We consider the problem of identifying a team of skilled individuals for collaboration, in the presence of a social network. Each node in the social network may be an expert in one or more skills. Edge weights specify affinity or collaborative compatibility between respective nodes. Given a project that requires a set of specified number of skilled individuals in each area of expertise, the goal is to identify a team that maximizes the collaborative compatibility. For example, the requirement may be to form a team that has at least three databases experts and at least two theory experts. We explore team formation where the collaborative compatibility objective is measured as the density of the induced subgraph on selected nodes. The problem of maximizing density is NP-hard even when the team requires individuals of only one skill. We present a 3-approximation algorithm that improves upon a naive extension of the previously known algorithm for densest at least $k$ subgraph problem. We further show how the same approximation can be extended to a special case of multiple skills.

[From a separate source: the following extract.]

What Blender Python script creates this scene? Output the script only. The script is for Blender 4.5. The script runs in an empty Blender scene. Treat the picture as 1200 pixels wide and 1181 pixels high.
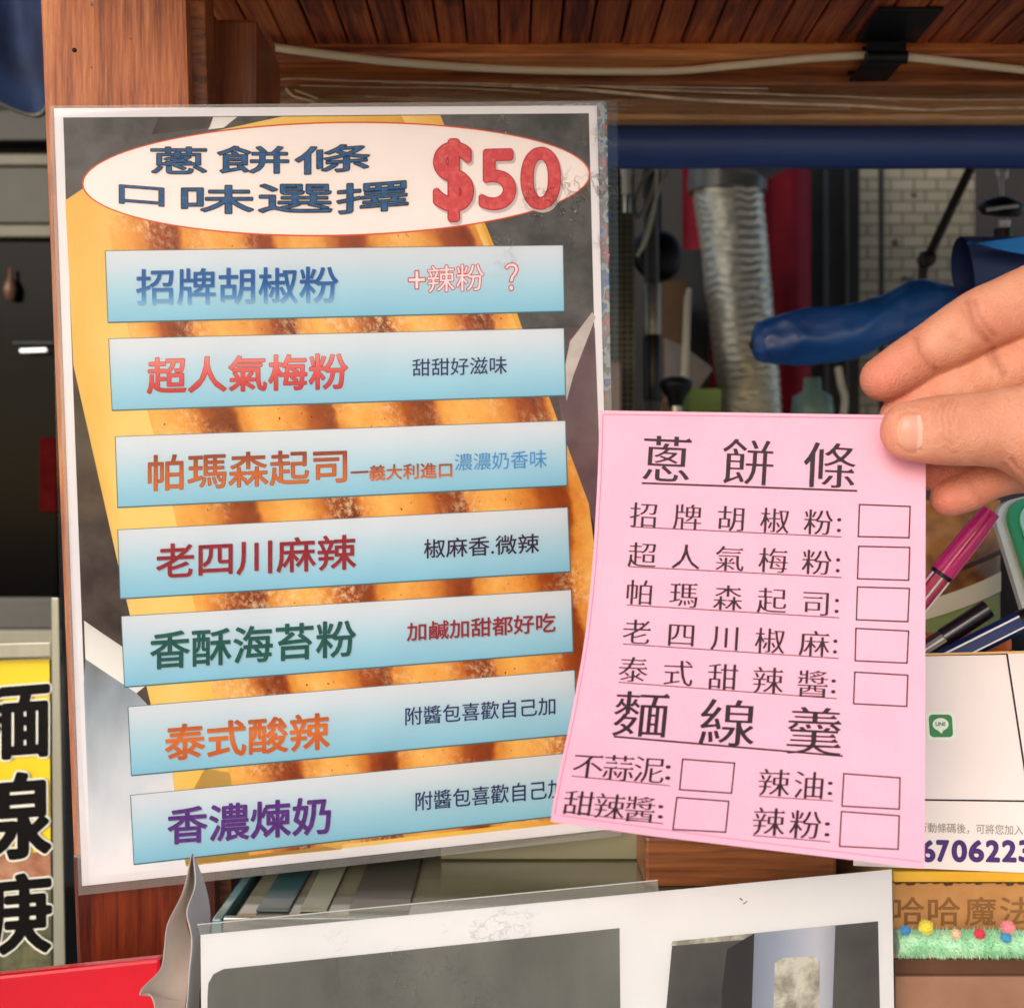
import bpy, bmesh, math, random
import numpy as np
from mathutils import Vector, Matrix, noise
from mathutils.bvhtree import BVHTree
random.seed(7)
R = math.radians
SC = bpy.context.scene
COL = SC.collection

# ------------------------------------------------------------------ camera, sky, sun, exposure
ZC, F = 1.5, 1290.0                       # eye height in metres, focal length in photo pixels
cam = bpy.data.cameras.new('camera')
cam.sensor_width = 36.0
cam.lens = 36.0 * F / 1200.0
cam.clip_start = 0.02
cam.clip_end = 500
cam.dof.use_dof = True
cam.dof.focus_distance = 0.40
cam.dof.aperture_fstop = 16.0
cam_o = bpy.data.objects.new('camera', cam)
COL.objects.link(cam_o)
cam_o.location = (0, 0, ZC)
cam_o.rotation_euler = (R(90), 0, 0)
SC.camera = cam_o

SUN_EL, SUN_AZ = 24.0, 205.0              # azimuth clockwise from +Y: behind the camera, to its left
world = bpy.data.worlds.new('World')
SC.world = world
world.use_nodes = True
wt = world.node_tree
bg = wt.nodes['Background']
sky = wt.nodes.new('ShaderNodeTexSky')
sky.sky_type = 'NISHITA'
sky.sun_disc = False
sky.sun_elevation = R(SUN_EL)
sky.sun_rotation = R(SUN_AZ)
sky.air_density = 1.0
sky.dust_density = 1.5
sky.ozone_density = 0.6
wt.links.new(sky.outputs[0], bg.inputs[0])
bg.inputs[1].default_value = 0.15
sun = bpy.data.lights.new('sun', 'SUN')
sun.energy = 1.1
sun.angle = R(30)
sun.color = (1.0, 0.96, 0.93)
sun_o = bpy.data.objects.new('sun', sun)
COL.objects.link(sun_o)
sd = Vector((math.sin(R(SUN_AZ)) * math.cos(R(SUN_EL)), math.cos(R(SUN_AZ)) * math.cos(R(SUN_EL)), math.sin(R(SUN_EL))))
sun_o.rotation_euler = sd.to_track_quat('Z', 'Y').to_euler()
SC.view_settings.view_transform = 'Standard'
SC.view_settings.look = 'None'
SC.view_settings.gamma = 1.0
SC.view_settings.exposure = 0.42

# ------------------------------------------------------------------ helpers
def P(px, py, d):
    """point seen at photo pixel (px, py), d metres in front of the eye"""
    return Vector(((px - 600) / F * d, d, ZC - (py - 590.5) / F * d))

def px2m(px, d): return px / F * d

def lin(h):
    h = h.lstrip('#')
    v = [int(h[i:i + 2], 16) / 255 for i in (0, 2, 4)]
    return tuple(x / 12.92 if x <= .04045 else ((x + .055) / 1.055) ** 2.4 for x in v) + (1,)

def C4(c):
    if isinstance(c, str): return lin(c)
    return tuple(c) + (1,) if len(c) == 3 else tuple(c)

def node(nt, t, **kw):
    n = nt.nodes.new(t)
    for k, v in kw.items():
        if k.startswith('i_'):
            n.inputs[k[2:].replace('_', ' ')].default_value = v
        elif k.startswith('n'):
            n.inputs[int(k[1:])].default_value = v
        else:
            setattr(n, k, v)
    return n

MATS = {}
def mat(name, c1, c2=None, scale=30, detail=5, rough=.5, metal=0, bump=0, bscale=None, stretch=(1, 1, 1),
        coat=0, spec=.5, lo=.35, hi=.65, sss=0, rvar=0, coord='Object', sheen=0):
    m = bpy.data.materials.new(name); m.use_nodes = True
    nt = m.node_tree; b = nt.nodes['Principled BSDF']
    b.inputs['Roughness'].default_value = rough
    b.inputs['Metallic'].default_value = metal
    b.inputs['Specular IOR Level'].default_value = spec
    b.inputs['Coat Weight'].default_value = coat
    b.inputs['Coat Roughness'].default_value = .06
    b.inputs['Sheen Weight'].default_value = sheen
    tc = node(nt, 'ShaderNodeTexCoord')
    mp = node(nt, 'ShaderNodeMapping'); mp.inputs['Scale'].default_value = stretch
    nt.links.new(tc.outputs[coord], mp.inputs[0])
    nz = node(nt, 'ShaderNodeTexNoise'); nz.inputs['Scale'].default_value = scale; nz.inputs['Detail'].default_value = detail
    nz.inputs['Roughness'].default_value = .62
    nt.links.new(mp.outputs[0], nz.inputs[0])
    if c2 is None: b.inputs['Base Color'].default_value = C4(c1)
    else:
        rp = node(nt, 'ShaderNodeValToRGB')
        rp.color_ramp.elements[0].position = lo; rp.color_ramp.elements[0].color = C4(c1)
        rp.color_ramp.elements[1].position = hi; rp.color_ramp.elements[1].color = C4(c2)
        nt.links.new(nz.outputs[0], rp.inputs[0]); nt.links.new(rp.outputs[0], b.inputs['Base Color'])
    if rvar:
        mr = node(nt, 'ShaderNodeMapRange'); mr.inputs[1].default_value = .3; mr.inputs[2].default_value = .7
        mr.inputs[3].default_value = max(0, rough - rvar); mr.inputs[4].default_value = min(1, rough + rvar)
        nt.links.new(nz.outputs[0], mr.inputs[0]); nt.links.new(mr.outputs[0], b.inputs['Roughness'])
    if bump:
        n2 = node(nt, 'ShaderNodeTexNoise'); n2.inputs['Scale'].default_value = bscale or scale * 3; n2.inputs['Detail'].default_value = 6
        nt.links.new(mp.outputs[0], n2.inputs[0])
        bp = node(nt, 'ShaderNodeBump'); bp.inputs['Strength'].default_value = bump; bp.inputs['Distance'].default_value = .002
        nt.links.new(n2.outputs[0], bp.inputs['Height']); nt.links.new(bp.outputs[0], b.inputs['Normal'])
    if sss:
        b.inputs['Subsurface Weight'].default_value = sss
        b.inputs['Subsurface Radius'].default_value = (1, .35, .2)
        b.inputs['Subsurface Scale'].default_value = .004
    MATS[name] = m
    return m

def wood(name, dark, mid, light, axis, rough=.45, coat=0.15, sc=1.0, bump=.25, wear=.7):
    """stained timber, grain along axis (0, 1, 2)"""
    m = bpy.data.materials.new(name); m.use_nodes = True
    nt = m.node_tree; b = nt.nodes['Principled BSDF']
    tc = node(nt, 'ShaderNodeTexCoord'); mp = node(nt, 'ShaderNodeMapping')
    s = [1, 1, 1]; s[axis] = .045
    mp.inputs['Scale'].default_value = s
    nt.links.new(tc.outputs['Object'], mp.inputs[0])
    n1 = node(nt, 'ShaderNodeTexNoise', n2=420 * sc, n3=8.0, n4=.7)
    n2 = node(nt, 'ShaderNodeTexNoise', n2=70 * sc, n3=4.0, n4=.6)
    nt.links.new(mp.outputs[0], n1.inputs[0]); nt.links.new(mp.outputs[0], n2.inputs[0])
    ad = node(nt, 'ShaderNodeMath', operation='MULTIPLY_ADD'); ad.inputs[1].default_value = .55
    nt.links.new(n1.outputs[0], ad.inputs[0])
    m2 = node(nt, 'ShaderNodeMath', operation='MULTIPLY'); m2.inputs[1].default_value = .45
    nt.links.new(n2.outputs[0], m2.inputs[0]); nt.links.new(m2.outputs[0], ad.inputs[2])
    rp = node(nt, 'ShaderNodeValToRGB'); e = rp.color_ramp.elements
    e[0].position = .40; e[0].color = C4(dark); e[1].position = .62; e[1].color = C4(light)
    k = e.new(.5); k.color = C4(mid)
    nt.links.new(ad.outputs[0], rp.inputs[0])
    n3 = node(nt, 'ShaderNodeTexNoise', n2=14.0, n3=3.0)
    nt.links.new(tc.outputs['Object'], n3.inputs[0])
    mr = node(nt, 'ShaderNodeMapRange'); mr.inputs[1].default_value = .3; mr.inputs[2].default_value = .7; mr.inputs[3].default_value = .72; mr.inputs[4].default_value = 1.12
    nt.links.new(n3.outputs[0], mr.inputs[0])
    vm = node(nt, 'ShaderNodeVectorMath', operation='SCALE')
    nt.links.new(rp.outputs[0], vm.inputs[0]); nt.links.new(mr.outputs[0], vm.inputs['Scale'])
    nt.links.new(vm.outputs[0], b.inputs['Base Color'])
    b.inputs['Roughness'].default_value = rough; b.inputs['Coat Weight'].default_value = coat; b.inputs['Coat Roughness'].default_value = .25
    mp5 = node(nt, 'ShaderNodeMapping'); s5 = [1, 1, 1]; s5[axis] = .3; mp5.inputs['Scale'].default_value = s5; nt.links.new(tc.outputs['Object'], mp5.inputs[0])
    n5 = node(nt, 'ShaderNodeTexNoise', n2=46.0, n3=7.0, n4=.68); nt.links.new(mp5.outputs[0], n5.inputs[0])
    q5 = node(nt, 'ShaderNodeMapRange'); q5.inputs[1].default_value = .60; q5.inputs[2].default_value = .72; q5.inputs[4].default_value = wear; nt.links.new(n5.outputs[0], q5.inputs[0])
    m5 = node(nt, 'ShaderNodeMix', data_type='RGBA'); m5.inputs[7].default_value = C4(dark); nt.links.new(q5.outputs[0], m5.inputs[0]); nt.links.new(vm.outputs[0], m5.inputs[6])
    n6 = node(nt, 'ShaderNodeTexNoise', n2=300.0, n3=2.0); nt.links.new(tc.outputs['Object'], n6.inputs[0])
    q6 = node(nt, 'ShaderNodeMapRange'); q6.inputs[1].default_value = .74; q6.inputs[2].default_value = .77; q6.inputs[4].default_value = wear; nt.links.new(n6.outputs[0], q6.inputs[0])
    m6 = node(nt, 'ShaderNodeMix', data_type='RGBA'); m6.inputs[7].default_value = (.05, .02, .01, 1); nt.links.new(q6.outputs[0], m6.inputs[0]); nt.links.new(m5.outputs[2], m6.inputs[6]); nt.links.new(m6.outputs[2], b.inputs['Base Color'])
    bp = node(nt, 'ShaderNodeBump'); bp.inputs['Strength'].default_value = bump; bp.inputs['Distance'].default_value = .0006
    nt.links.new(ad.outputs[0], bp.inputs['Height']); nt.links.new(bp.outputs[0], b.inputs['Normal'])
    MATS[name] = m
    return m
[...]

Our problem generalizes the formulation studied by Lappas et al. [KDD '09] who measure team compatibility in terms of diameter or spanning tree costs. Experiments are performed on a crawl of the DBLP graph where individuals can be skilled in at most four areas - theory, databases, data mining, and artificial intelligence. In addition to our main algorithm, we also present heuristic extensions to trade off between the size of the solution and its induced density. These density-based algorithms outperform the diameter-based objective on several metrics for assessing the collaborative compatibility of teams. The solutions suggested are also intuitively meaningful and scale well with the increase in the number of skilled individuals required.